La sélection de nos livres est assez ordinaire : nous choisissons des livres qui rentrent dans notre perspective queer intersectionnelle (féministe et décoloniale donc). Nous proposons des livres que nous avons lus et aimés, des livres écrits par des personnes dont nous connaissons déjà le travail. Cela se fait aussi avec le catalogue des diffuseurs, des maisons d'édition, etc.
On vit dans un monde où il y a beaucoup d'autres moyens de se renseigner et de se divertir que les livres, je pense à Internet, les séries, les jeux vidéo… Pour toi, quelle est la place des livres ?
Le livre occupe la place qu'on a envie de lui accorder ! Pour certain·es c'est un nécessité vitale, pour d'autres un loisir, il y a des personnes qui ne lisent pas et d'autres qui ne peuvent s'en passer. Je crois que, quoi qu'il arrive, il faut déculpabiliser son rapport à la lecture et peut-être aussi désacraliser le livre. Mais si vous êtes effrayé·es par la lecture, n'hésitez pas à franchir la porte, je prendrai grand plaisir à vous faire des propositions qui vous donneront envie de tenter l'aventure !
Pour conclure, est-ce que tu as un mot de fin, ou des recommandations de lecture ?
On est en juin, le mois de nos fiertés, alors continuons d'exister, d'être visibles, de créer des lieux, de prendre de la place, de lire des livres queers, d'écrire des textes queers et, si possible, de venir aux Vagues !
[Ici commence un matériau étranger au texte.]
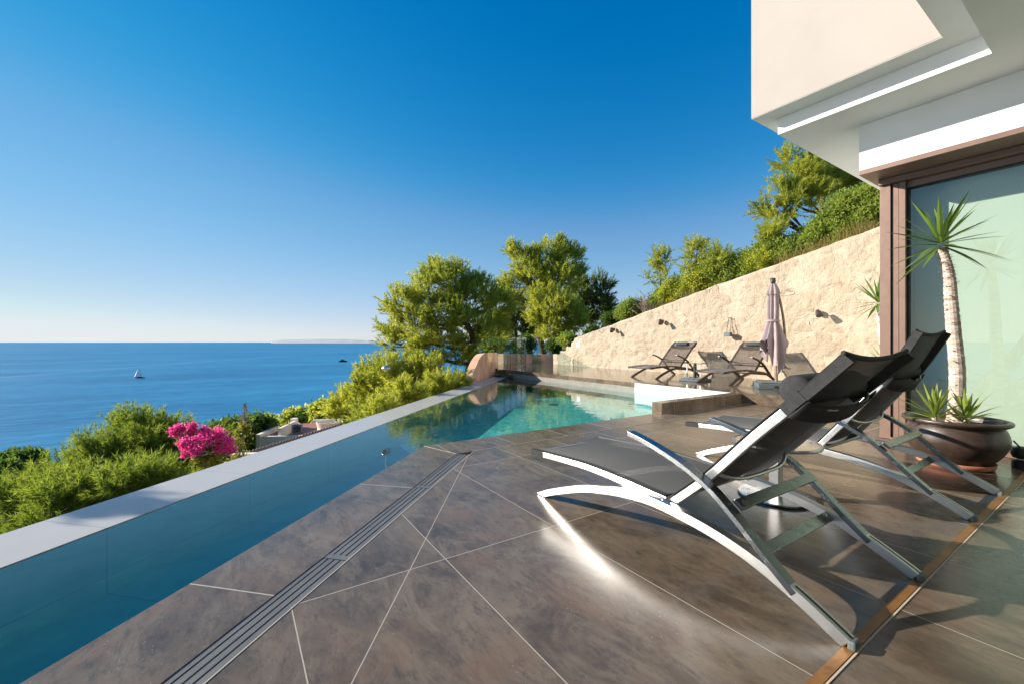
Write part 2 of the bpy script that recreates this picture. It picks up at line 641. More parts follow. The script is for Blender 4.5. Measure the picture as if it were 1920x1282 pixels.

Dans la nuit du 8 au 9 mai, les vitrines de la librairie ont été détruites. La communauté s'est immédiatement mobilisée pour soutenir les Vagues, en venant à la boutique, en achetant des livres, en décorant la vitrine, en participant à la cagnotte ouverte pour pouvoir mettre en place une solution plus sécurisée. Plusieurs librairies de Nantes ont également affiché leur soutien.